Consider nepotism: We are upset that it takes place. Consider bribery: We deplore the practice that has sent school board members to federal penitentiaries. The news media and radio talk shows have reported this issue relentlessly. This single issue has been studied to death by this and previous boards. It is highly recommended that, due to the serious credibility issue here, the board establish a hiring policy that forbids the employment of board member’s relatives in the Wilkes-Barre Area School District. Now!


Another serious credibility issue that continues to raise its ugly head is contracts — or the lack of contracts — for services. Misuse of the term “emergency” repairs to bypass bidding requirements is only one problem. Professionals working in the district without written contract is another problem. Certification of teaching and support staff and possible use of “emergency certificates” need to be looked at as well.


Create a report, generated by administrators of school buildings, showing every certification and expiration date for every teacher and support staff worker. Teachers, administrators, support and staff not holding a valid certification should be given timelines to meet certification requirements.


A review of all vendors needs to be conducted to see that all contracts have been board-approved.


Be it the public or private sector, management-by-crisis without a master plan is very costly. In the ideal world, the curriculum goals drive facility needs. When Dallas School Board decided to build a new high school, curricular needs were established and the architects designed the facility to meet those curriculum goals. In the Wilkes-Barre Area School District, the facilities to some extent drive the curriculum. It is no one’s fault, the school buildings are old and need updating or need to be removed.


Don’t think for one minute that facilities don’t impact student achievement. Considering the size of the district, age of the buildings and the number of school buildings, a number of options exist, including consolidation, renovations, new construction or a combination. From the piecemeal studies that have been done internally and by architects, it is apparent that a cost of $100 million is not unrealistic in bringing the district to where it needs to be.


Legislation has established that a vote of the taxpaying public must approve this level of expenditure. As such, three factors will force the much-needed updates to be delayed for years down the road: board credibility, a failing economy and the missing long-range plan that would identify and validate need.


To analyze curriculum wants and needs, to establish the facilities needed to meet the curricular objectives, and to evaluate the present facilities and their adaptability, a massive study that leads to a master plan is in order. A master plan would lay out timelines for completion based on funding available and enrollment projections.


A study of this magnitude will exceed a million dollars; but we can’t afford not to do it.
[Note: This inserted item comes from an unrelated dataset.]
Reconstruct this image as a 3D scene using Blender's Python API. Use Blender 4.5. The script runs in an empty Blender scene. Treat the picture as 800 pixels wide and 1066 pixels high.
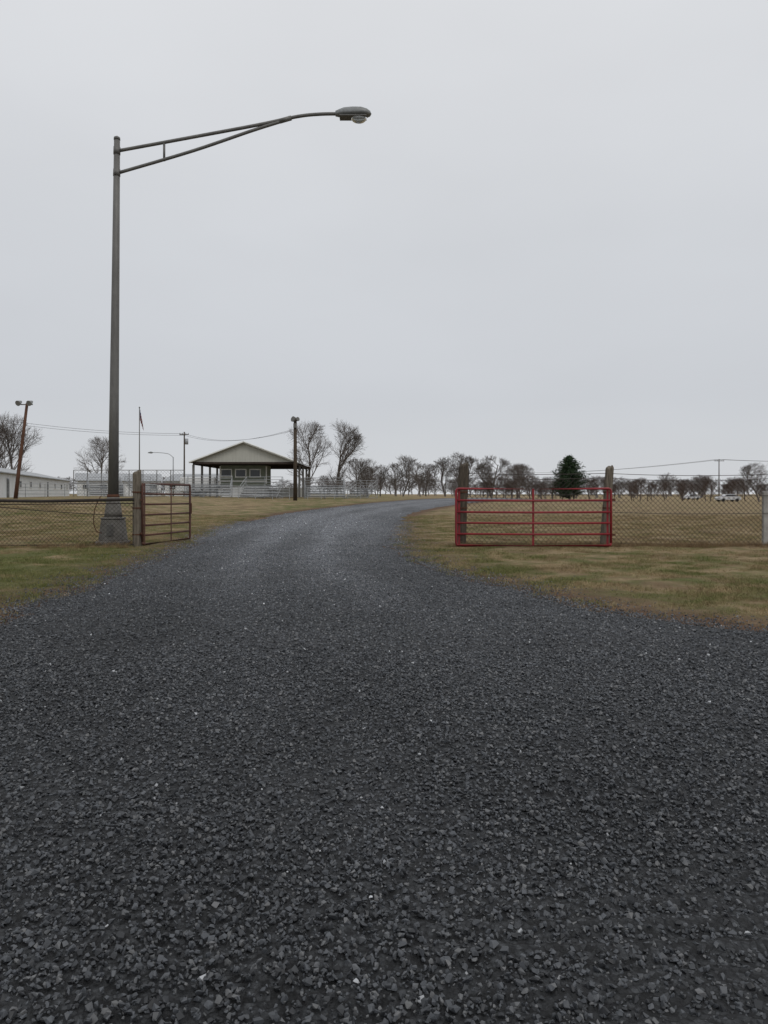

We just spent $3 million on a football stadium that might be torn down. We have spent millions upon millions on high schools that might be closed or torn down. The fact is we don’t know, and until we approach this in a business-like manner we will never know.


This bleak fiscal picture will change. The reality that school districts need to bring curriculum, equipment and facilities up to date will win out, and the combination of local, state, federal and private funding will surface. But be assured getting that money will be a competitive process, and districts with validated master studies in place will have the advantage.


Fairly new to Pennsylvania, major capital projects must be approved by a vote of the taxpayers. The credibility of the board and master plan identifying needs will be the catalyst to success.


Richard Holodick is a retired school administrator.